Former President of the European Council Reflects on Brexit and Looks to a European Future at The Club, Nicosia

Phoenix Leaders welcomed Herman van Rompuy, Former President of the European Council and Former Prime Minister of Belgium, to The Club in Nicosia. In front of an intimate audience of Members and Guests of The Club, van Rompuy presented his view on the future for a post-Brexit Europe in a period increasingly characterised by growing political instability.

Over the course of the evening, van Rompuy argued that despite a wave of growing Euro-scepticism, support for EU membership has never been greater. “A continuously increasing majority of Europeans think that being a member of the EU is a good thing for their country. In a report of the European Council on Foreign relations, more than half of Europeans think that there is a significant risk of the EU collapsing in this generation. According to the same survey, 92% of voters think they would be worse off if the EU were to burst. Europeans fear the collapse but do not hope for it. Fear is not the same as hope.”

van Rompuy contended that there could be more support for pro-European policies than currently expected. “One of the explanations for the reluctance of national governments and parliaments to follow a pro-European course is the political instability at national level. The fragmentation of the national political landscapes, the volatility of the voters and the extremist drift have made it very difficult to govern in most Member States. It is not surprising that there are at least 15 minority governments in EU-28, within the euro area and beyond. How can Europe be sufficiently strong when too many Member States are weak.”

Van Rompuy also highlighted the role of social media in creating an environment of political instability. “Not only is there fake news and external manipulation, but there is also a trend towards individualisation. People are reached directly by social media without intermediate bodies and filters such as political and social organisations or traditional media. People hear one-sided messages and gradually only those they want to hear. All this reinforces the hardening of points of view and the polarisation. It sometimes leads to a blocked society and a blocked democracy.”

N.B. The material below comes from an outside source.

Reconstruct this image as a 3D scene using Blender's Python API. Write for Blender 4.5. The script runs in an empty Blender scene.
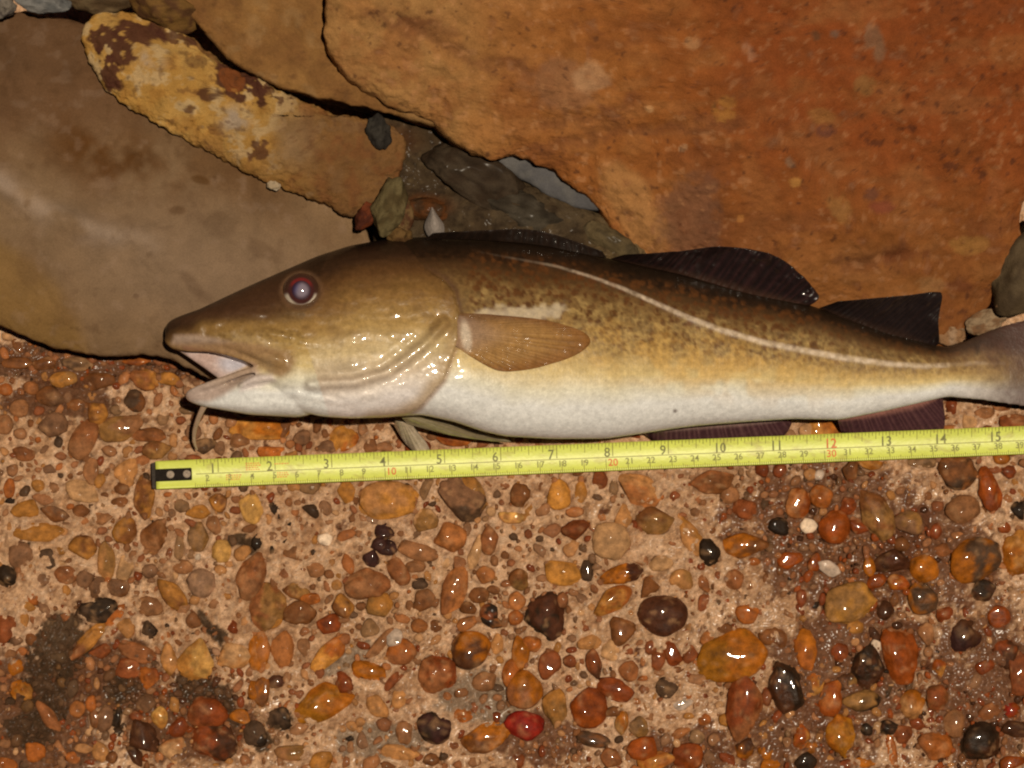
import bpy, math
import numpy as np
from mathutils import Vector

# ------------------------------------------------------------------ camera, world, sun, exposure
W, H = 1024, 768
HFOV = math.radians(18.0)
FPX = (W / 2) / math.tan(HFOV / 2)
DIST = 0.0004544 * FPX
TGT = np.array([0.0, 0.0, 0.008])
bk = np.array([-0.070, -0.045, 1.0]); bk /= np.linalg.norm(bk)
right = np.cross([0.0, 1.0, 0.0], bk); right /= np.linalg.norm(right)
up = np.cross(bk, right)
CAM = TGT + bk * DIST

scene = bpy.context.scene
C = scene.collection
camd = bpy.data.cameras.new('camera'); cam = bpy.data.objects.new('camera', camd); C.objects.link(cam)
camd.sensor_width = 36.0; camd.lens = 18.0 / math.tan(HFOV / 2)
camd.clip_start = 0.05; camd.clip_end = 60.0
from mathutils import Matrix
cam.matrix_world = Matrix(((right[0], up[0], bk[0], CAM[0]), (right[1], up[1], bk[1], CAM[1]),
                           (right[2], up[2], bk[2], CAM[2]), (0, 0, 0, 1)))
scene.camera = cam
scene.render.resolution_x = W; scene.render.resolution_y = H

sun_to = bk + right * 0.165 + up * 0.072
sun_to /= np.linalg.norm(sun_to)
sund = bpy.data.lights.new('sun', 'SUN'); sun = bpy.data.objects.new('sun', sund); C.objects.link(sun)
sund.energy = 3.75; sund.angle = math.radians(1.0); sund.color = (1.0, 0.855, 0.655)
sun.rotation_euler = Vector(sun_to).to_track_quat('Z', 'Y').to_euler()
sun.location = (0.3, 0.3, 2.0)

world = bpy.data.worlds.new('World'); scene.world = world; world.use_nodes = True
wn = world.node_tree.nodes; wl = world.node_tree.links; wn.clear()
sky = wn.new('ShaderNodeTexSky'); sky.sky_type = 'NISHITA'; sky.sun_disc = False
sky.sun_elevation = math.asin(sun_to[2]); sky.sun_rotation = math.atan2(sun_to[0], sun_to[1])
wb = wn.new('ShaderNodeBackground'); wb.inputs[1].default_value = 0.0035
wo = wn.new('ShaderNodeOutputWorld'); wl.new(sky.outputs[0], wb.inputs[0]); wl.new(wb.outputs[0], wo.inputs[0])

scene.view_settings.view_transform = 'Standard'; scene.view_settings.look = 'None'
scene.view_settings.exposure = 0.0; scene.view_settings.gamma = 1.0
scene.view_settings.use_curve_mapping = False
scene.render.engine = 'CYCLES'
scene.cycles.filter_width = 2.2
scene.cycles.max_bounces = 5

# ------------------------------------------------------------------ helpers
def P(px, py, z):
    """pixel of the photograph -> point of the place at height z (arrays allowed)"""
    px = np.asarray(px, float); py = np.asarray(py, float); z = np.asarray(z, float)
    a = (px - W / 2) / FPX; b = -(py - H / 2) / FPX
    d = a[..., None] * right + b[..., None] * up - bk
    t = (z - CAM[2]) / d[..., 2]
    return CAM + d * t[..., None]

def to_px(co):
    v = np.asarray(co) - CAM
    zc = -(v @ bk)
    return W / 2 + (v @ right) / zc * FPX, H / 2 - (v @ up) / zc * FPX

def _h(ix, iy, iz, seed):
    x = (ix.astype(np.int64) * 374761393 + iy.astype(np.int64) * 668265263 + iz.astype(np.int64) * 2147483647 + seed * 974634541) & 0xFFFFFFFF
    x = ((x ^ (x >> 13)) * 1274126177) & 0xFFFFFFFF
    x = ((x ^ (x >> 16)) * 2246822519) & 0xFFFFFFFF
    x = x ^ (x >> 15)
    return (x & 0xFFFFFF) / float(0x7FFFFF) - 1.0

def vn(p, seed=0):
    p = np.asarray(p, float)
    i = np.floor(p); f = p - i; i = i.astype(np.int64)
    u = f * f * f * (f * (f * 6 - 15) + 10)
    r = 0
    for dx in (0, 1):
        wx = u[:, 0] if dx else 1 - u[:, 0]
        for dy in (0, 1):
            wy = u[:, 1] if dy else 1 - u[:, 1]
            for dz in (0, 1):
                wz = u[:, 2] if dz else 1 - u[:, 2]
                r = r + _h(i[:, 0] + dx, i[:, 1] + dy, i[:, 2] + dz, seed) * wx * wy * wz
    return r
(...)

Despite the continued uncertainty created by the situation in Westminster, Mr van Rompuy noted that Brexit had made the EU-27 more united and that together they “are further strengthening the eurozone and the Schengen area. It may be too slow, but nobody wants the way back. We will continue to conclude FTAs all over the world. The EU-27 is also in favour of a rules-based global trading system also without the UK as an EU member state. We are continuing to work towards a single digital and energy market. European industrial policy is certainly in the making in those sectors where we are all lagging behind globally. We know that there can be no climate policy without European enforceable targets and instruments.”

Van Rompuy concluded that “historically, the European Union remains a success story. However, there are no lasting achievements in history. We have to work again and again to ensure that this is the case. We have to do it ourselves. Many want to undermine or destroy the Union and its sovereignty. Once again, we will prevent this from happening. I am sure of that. It is much more than just a vain hope.”

The presentation and Q&A session was followed by an opportunity for Members and guests of The Club to discuss their own views on the future of Europe with van Rompuy individually at a drinks reception at The Club.